Namun hal ini tidak terjadi di pasar tradisional di Kota Malang. Para pedangan justru masih memiliki ketersediaan dengan harga lama.
“Sebetulnya di pasar tradisional itu kan masih ada ketersediaan minyak goreng walaupun harganya di atas Rp 14 ribu,” ujarnya.
Dia juga menyampaikan bahwa pihaknya telah melakukan peninjauan harga minyak goreng ini baik di toko retail modern maupun pasar tradisional. Bahkan satgas pangan dari kepolisian melakukan pemantauan juga.
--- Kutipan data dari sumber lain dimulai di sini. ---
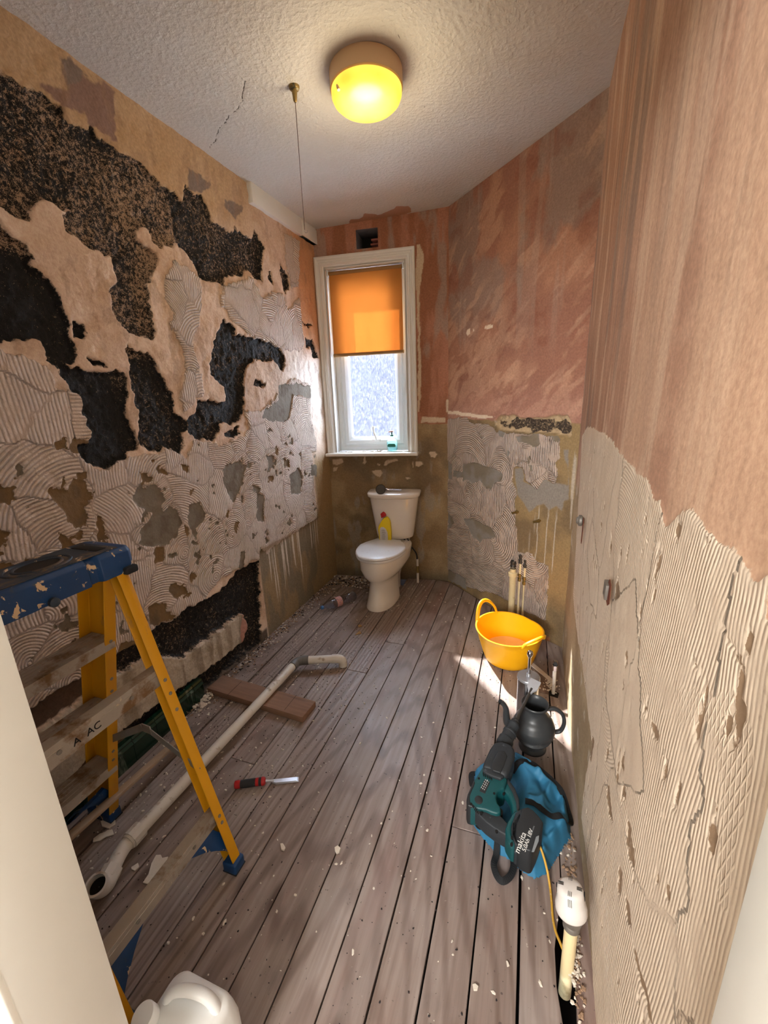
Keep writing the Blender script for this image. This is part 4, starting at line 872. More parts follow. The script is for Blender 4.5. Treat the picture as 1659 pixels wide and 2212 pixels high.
for z in (.275, .545, .808):
    x = rAx(z) - .006; mb = MB()
    mb.box((x - .048, (Y0 + Y1) / 2, z - .002), (.096, Y1 - Y0 - .010, .004)); mb.box((x, (Y0 + Y1) / 2, z - .018), (.004, Y1 - Y0 - .010, .036)); mb.box((x - .095, (Y0 + Y1) / 2, z - .014), (.003, Y1 - Y0 - .010, .028))
    for q in range(5): mb.box((x - .018 - q * .017, (Y0 + Y1) / 2, z + .0008), (.005, Y1 - Y0 - .014, .002))
    mb.build('tread', M['lad_alu'], lad, world=True, bevel=.0008, seg=1)
for z, h in ((.712, .056), (.205, .046)):
    x = rBx(z) - .010; mb = MB()
    mb.box((x, (Y0 + Y1) / 2, z), (.003, Y1 - Y0 - .010, h)); mb.box((x - .017, (Y0 + Y1) / 2, z + h / 2 - .0015), (.034, Y1 - Y0 - .010, .003)); mb.box((x - .006, (Y0 + Y1) / 2, z - h / 2 + .0015), (.012, Y1 - Y0 - .010, .003))
    mb.box((x + .001, (Y0 + Y1) / 2, z + h * .18), (.004, Y1 - Y0 - .012, .002))
    rb = mb.build('rear_bar', M['lad_alu'], lad, world=True, bevel=.0008, seg=1)
    for yy in (Y1 - .12, Y0 + .12): MB().lathe([(.006, -.001), (.006, .0025), (.003, .0035)], 12, frame((x + .002, yy, z + .002), (1, 0, 0))).build('rivet', M['dull_metal'], rb, world=True, smooth=True)
zz = .712; text_part('marking', 'A  AC', .028, frame((rBx(zz) - .0075, .560, zz - .004), (1, 0, 0), (0, 1, 0)), M['slot_black'], lad, .0004)
# blue corner braces at the feet
BR = [(0.808,0.117),(0.764,0.193),(0.736,0.215),(0.709,0.227),(0.678,0.235),(0.65,0.241),(0.629,0.238),(0.666,0.198),(0.714,0.15),(0.749,0.116),(0.779,0.08),(0.797,0.046),(0.814,0.005),(0.823,-0.03)]
def brace(mirror, fx):
    vs = []; n = len(BR)
    for dx in (-.028, -.012):
        for y, z in BR:
            y = min(y, .800); yy = (Y0 + Y1 - y) if mirror else y; vs.append((fx(z) - .004 + dx, yy, min(max(z, .004), .182)))
    fs = [tuple(range(n - 1, -1, -1)), tuple(range(n, 2 * n))] + [(i, (i + 1) % n, n + (i + 1) % n, n + i) for i in range(n)]
    return MB().add(vs, fs)
for mir in (False, True):
    for fx in (rAx, rBx):
        brace(mir, fx).build('foot_brace', M['lad_blue'], lad, world=True, bevel=.002)
        yw = Y0 if mir else Y1; x = fx(.02); w = .115 if fx is rAx else .044
        f = MB().box((x - w / 2 + .003, yw - (.018 if not mir else -.018), .020), (w + .008, .048, .040)).build('foot', M['lad_blue'], lad, world=True, bevel=.006, seg=3)
        MB().box((x - w / 2 + .003, yw - (.018 if not mir else -.018), .003), (w + .010, .050, .006)).build('rubber_pad', M['rubber'], f, world=True, bevel=.002)
# spreaders
for yy in (Y1 - .018, Y0 + .018):
    s_ = MB(); a, j1, j2, b = (rAx(.385) - .02, yy, .385), (-1.165, yy, .488), (-1.12, yy - .006, .492), (rBx(.385) - .004, yy, .382)
    s_.beam(a, j1, .003, .026, (0, 0, 1)).beam(j1, j2, .004, .030, (0, 0, 1)).beam((-1.14, yy - .006, .496), b, .003, .022, (0, 0, 1))
    s_.build('spreader', M['dull_metal'], lad, world=True, bevel=.0008, seg=1)
# top cap with scalloped sides, tool trays and a rubber corner
mb = MB()
def capsec(y, x0, x1, z1):
    return [(x0, y, 1.040), (x1, y, 1.040), (x1 - .004, y, z1 - .012), (x1 - .016, y, z1), (x0 + .016, y, z1), (x0 + .004, y, z1 - .012)]
prof = [(.322, .012), (.335, .0), (.440, .0), (.448, .014), (.470, .016), (.480, .0), (.560, .0), (.575, .003), (.700, .001), (.708, .014), (.728, .015), (.736, .0), (.822, .0), (.838, .012)]
mb.loft([capsec(y, -1.292 + d, -1.098 - d, 1.114 - d * .3) for y, d in prof])
cap = mb.build('ladder_top', M['lad_blue'], lad, world=True, bevel=.003, seg=2)
cap['label'] = 'scuffed blue plastic ladder top with trays'
for yy, rx, ry in ((.64, .058, .075), (.46, .052, .060)):
    mb = MB()
    for s in (1.0, .72):
        pts = [(-1.195 + rx * s * math.cos(a), yy + ry * s * math.sin(a), 1.115) for a in [2 * math.pi * q / 36 for q in range(37)]]
        mb.tube(pts, .0045, 8, cap=False)
    mb.build('tray_ridge', M['lad_blue_dirty'], cap, world=True, smooth=True)
    MB().lathe([(.001, .0), (.62, .0), (.66, .001), (.66, .002)], 36, Matrix.Translation((-1.195, yy, 1.1140)) @ Matrix.Diagonal((rx, ry, 1, 1))).build('tray', M['slot_black'], cap, world=True)
mb = MB(); mb.box((-1.195, .575, 1.1148), (.150, .46, .0016)); mb.build('top_face', M['lad_blue_dirty'], cap, world=True)
MB().box((-1.195, .775, 1.1160), (.100, .030, .003)).build('slot', M['slot_black'], cap, world=True, bevel=.001)
MB().box((-1.097, .812, 1.046), (.026, .040, .022)).build('corner_bumper', M['rubber'], cap, world=True, bevel=.006, seg=3)
MB().lathe([(.012, 0), (.012, .010), (.007, .013)], 16, frame((-1.100, .600, 1.046), (1, 0, 0))).build('knob', M['lad_blue_dirty'], cap, world=True, smooth=True)

# long loose batten between the ladder's feet, left
bt = thing('wooden_batten', 'long thin wooden batten lying between the ladder feet by the left wall', 'batten', (-1.42, .85, .03))
MB().beam((-1.445, 1.16, .045), (-1.352, .50, .175), .030, .014, (0, 0, 1)).build('strip', M['batten'], bt, world=True, bevel=.0015)

# ================================================================ WASTE PIPE
wp = thing('waste_pipe', 'long dirty white plastic waste pipe with elbows lying across the timber block', 'pipe', (-1.24, 1.2, 0))
R_ = .0225
A_, B_ = Vector((-1.225, 1.762, .056)), Vector((-1.253, .745, .050))
MB().tube([A_, B_], R_, 24).build('straight_pipe', M['white_pipe'], wp, world=True, smooth=True)
E_ = Vector((-1.018, 1.880, .050))
j = Vector((-1.213, 1.800, .054))
el = MB().tube([A_ + Vector((0, -.030, 0)), A_ + Vector((0, .002, 0))], R_ + .004, 24).tube([A_ + Vector((0, -.002, 0)), A_ + Vector((.003, .018, 0)), j + Vector((.004, -.004, 0)), j + Vector((.018, .006, 0))], R_ + .0025, 24).tube([j + Vector((.014, .004, 0)), j + Vector((.046, .017, 0))], R_ + .004, 24)
el.build('grey_elbow', M['grey_pvc'], wp, world=True, smooth=True, angle=50)['label'] = 'dark grey angled pipe joint'
MB().tube([j + Vector((.03, .010, 0)), E_], R_, 24).build('short_pipe', M['white_pipe'], wp, world=True, smooth=True)
e0 = E_; d_ = Vector((.93, .36, 0)).normalized()
MB().tube([e0 - d_ * .028, e0 + d_ * .004, e0 + d_ * .020 + Vector((0, 0, -.004)), e0 + d_ * .030 + Vector((0, 0, -.014)), e0 + d_ * .034 + Vector((0, 0, -.028)), e0 + d_ * .034 + Vector((0, 0, -.047))], R_ + .0028, 24).build('end_elbow', M['white_pipe'], wp, world=True, smooth=True)
MB().tube([B_ + Vector((0, .018, 0)), B_ + Vector((-.0, -.026, 0))], R_ + .0085, 12).tube([B_ + Vector((0, -.02, 0)), B_ + Vector((0, -.034, 0))], R_ + .0045, 24).build('collar_nut', M['white_pipe'], wp, world=True)
c_ = [B_ + Vector((0, -.02, 0)), B_ + Vector((.001, -.050, -.001)), Vector((-1.247, .672, .046)), Vector((-1.236, .648, .046)), Vector((-1.228, .630, .046))]
MB().tube(catmull(c_, 5), R_ + .001, 24).build('bend', M['white_pipe'], wp, world=True, smooth=True)
MB().tube([Vector((-1.230, .636, .046)), Vector((-1.218, .604, .046))], R_ + .0095, 8).build('hex_nut', M['white_pipe'], wp, world=True)
c_ = catmull([Vector((-1.222, .614, .046)), Vector((-1.212, .597, .046)), Vector((-1.210, .583, .052)), Vector((-1.206, .574, .068)), Vector((-1.202, .568, .086))], 5)
R_ = .0285
mb = MB().tube(c_, R_ + .001, 28, cap=False); q = c_[-1]; t_ = (c_[-1] - c_[-2]).normalized()
mb.tube([q - t_ * .003, q + t_ * .004], R_ + .0035, 28, cap=False); mb.tube([q + t_ * .004, q - t_ * .028], R_ - .003, 28, cap=False)
fm = frame(q + t_ * .004, t_); mb.lathe([(R_ - .003, 0), (R_ + .0035, 0)], 28, fm, False, False)
mb.build('open_end', M['white_pipe'], wp, world=True, smooth=True, angle=50)
MB().lathe([(.001, 0), (R_ - .002, 0)], 20, frame(q - t_ * .024, t_), False, False).build('pipe_inside', M['void'], wp, world=True)
# timber under it
tm = thing('timber_block', 'sawn timber block lying on the floor under the white waste pipe', 'timber', (-1.285, 1.505, 0), math.radians(-3.5))
mb = MB().box((0, 0, .0165), (.61, .118, .033)); mb.build('block', M['timber'], tm, bevel=.002)
for cx in (-.16, .19): MB().box((cx, 0, .0331), (.0015, .114, .0008), Matrix.Rotation(.05, 4, 'Z')).build('saw_line', M['dirt_bit'], tm)
# chisel
ch = thing('wood_chisel', 'red and black handled wood chisel lying on the floor by the ladder', 'chisel', (-1.070, 1.035, .0165), math.atan2(.112, .225))
MB().lathe([(.008, 0), (.0145, .003), (.0155, .012), (.0135, .035), (.014, .07), (.0155, .092), (.0155, .097)], 24, frame((0, 0, 0), (1, 0, 0))).build('handle', M['red'], ch, smooth=True)
MB().lathe([(.0140, .018), (.0148, .030), (.0150, .050), (.0150, .066), (.0150, .100), (.0155, .104), (.0158, .112), (.012, .116)], 24, frame((0, 0, 0), (1, 0, 0))).build('grip', M['black_plastic'], ch, smooth=True)
MB().lathe([(.0162, .108), (.0165, .114), (.014, .121), (.007, .124)], 24, frame((0, 0, 0), (1, 0, 0))).build('ferrule', M['red'], ch, smooth=True)
mb = MB().tube([(.118, 0, 0), (.140, 0, -.003), (.156, 0, -.006)], [.0055, .0045, .006], 14)
mb.loft([[(.150, -.006, -.010), (.150, .006, -.010), (.150, .006, -.003), (.150, -.006, -.003)], [(.165, -.0115, -.0135), (.165, .0115, -.0135), (.165, .0085, -.007), (.165, -.0085, -.007)], [(.245, -.0115, -.0155), (.245, .0115, -.0155), (.245, .0085, -.0105), (.245, -.0085, -.0105)], [(.256, -.0115, -.0160), (.256, .0115, -.0160), (.256, .0113, -.0155), (.256, -.0113, -.0155)]])
mb.build('blade', M['steel'], ch, smooth=True, angle=25)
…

“Sampai saat ini kan sebetulnya tak ada indikasi penimbunan, tidak ada. Hanya panic buying aja,” ungkapnya.
Untuk itu, saat ini pihaknya telah bersurat secara resmi ke Kementerian Perdagangan untuk menyampaikan kondisi yang ada di daerah.
“Situasi seperti ini telah kami sampaikan ke Kementerian Perdagangan bahwa kondisi di daerah seperti ini. Sehingga kami minta peninjauan ulang terhadap kebijakan subsidi yang tepat itu seperti apa,” tandasnya.